The path to net-zero may seem like a complex one. The target itself – reducing and offsetting all carbon emissions produced by a building or organisation – is almost overwhelming. Fortunately, there are several organisations and resources that can help. SCATTER is a free tool designed to help local authorities map and reduce their carbon footprint. Here’s everything local authorities need to know about SCATTER…

What is SCATTER?

SCATTER is an online tool for local authorities. It stands for:

Setting City Area Targets and Trajectories for Emissions Reduction.

The SCATTER framework helps local authorities and city councils set targets in line with the Paris Agreement: to cap global warming at 1.5°C, global carbon emissions must balance at net zero by 2050.

SCATTER allows local authorities to calculate their carbon emissions. Once calculated, the tool helps authorities plot pathways and trajectories to different carbon scenarios through interventions. For example, it can help local authorities understand how much carbon would be saved through tree planting or managing livestock emissions.

Because SCATTER is a standardised framework, the results from different local authorities may be compared. This helps provide a detailed picture of emissions and pathways across the UK.

SCATTER was developed by the Antithesis Group in partnership with the Department for Business, Energy and Industrial Strategy, Nottingham City Council and The Tyndall Centre for Climate Change Research. The tool was originally piloted with the Greater Manchester Combined Authority.

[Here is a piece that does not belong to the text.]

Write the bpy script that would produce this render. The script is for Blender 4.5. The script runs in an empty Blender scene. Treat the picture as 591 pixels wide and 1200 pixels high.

The tool is free and simple to use; anyone with a email address can create an account.


How does SCATTER work?

The SCATTER tool has two main features: inventory and pathways.

The inventory feature allows local authorities to capture a detailed understanding of their carbon emissions by inputting certain details into the tool. According to SCATTER, “creating a greenhouse gas inventory for a local authority allows an organisation to identify the sources of their emissions and where to focus action.”

The inventory feature also serves another purpose. Recording emissions data in the SCATTER inventory allows local authorities to disclose these figures to important third-party organisations like CDP. By publicly disclosing environmental data, CDP helps keep thousands of countries, businesses, and organisations accountable for their environmental impact.

Once a local authority has assessed its carbon inventory, the pathways tool helps them develop a journey towards decarbonisation. It helps local authorities plot what their carbon footprint could look like up to 2050, depending on different levels of intervention. For example, what it would take for them to half their carbon footprint, or to achieve net zero. This can then help them set targets and plan a strategy.

The data from SCATTER can be exported in visual reports and resources, useful for educating and onboarding stakeholders.


Are there any limitations to SCATTER?

SCATTER cannot tell local authorities how much it would cost to implement any of the carbon-saving interventions in the pathways feature. As you might expect, there are too many variables for each local authority.

Despite its simplicity, SCATTER is not yet used by all local authorities across the UK. If more city councils and authorities used the framework, we would have a much clearer picture of the UK’s threat to climate change, and the action needed.


Why is recording and reporting carbon emissions so important in the fight against climate change?

According to the UK Green Building Council, there is often a discrepancy between the modelled and measured C02 savings from offset initiatives. This gap means that businesses, organisations, and even countries, may believe they’re operating much more greenly than they are. This is reiterated by CDP, who states “you can’t manage what you don’t measure”.

Once a local authority has obtained a carbon emissions report from the inventory feature, there’s a lot they can do with this information. SCATTER says their data may be used alongside carbon budgeting reports created by the Tyndall Centre. These reports provide local authorities with a carbon ‘budget’ in line with the targets of the Paris Agreement. It also informs local authorities how quickly they will use up this allotted carbon if they continue without making interventions.

These projected overshoots make for frightening reading. Here’s what the report has to say about Norwich, a city that is overall pretty green:

“At 2017 CO2 emission levels, Norwich will exceed the recommended budget available within seven years from 2020. To stay within the recommended carbon budget Norwich will, from 2020 onwards, need to achieve average mitigation rates of CO2 from energy of around -12.7% per year.”

If we continue to overshoot our allotted carbon budget, the planet will keep getting warmer. It is already too late to stop global warming completely in its tracks. Summer 2020 has seen record temperatures of 38 degrees C in the Siberian Arctic. Scientists had not anticipated such a temperature rise until 2100, indicating that the planet is heating much faster than anticipated.

The Paris Agreement attempts to cap global warming at 1.5°C because a greater increase than this poses a very real threat to human existence. Utilising the SCATTER tool allows local authorities to gain a clearer understanding of their carbon footprint. Only when they know the scale and cause of the problem can they devise a suitable solution.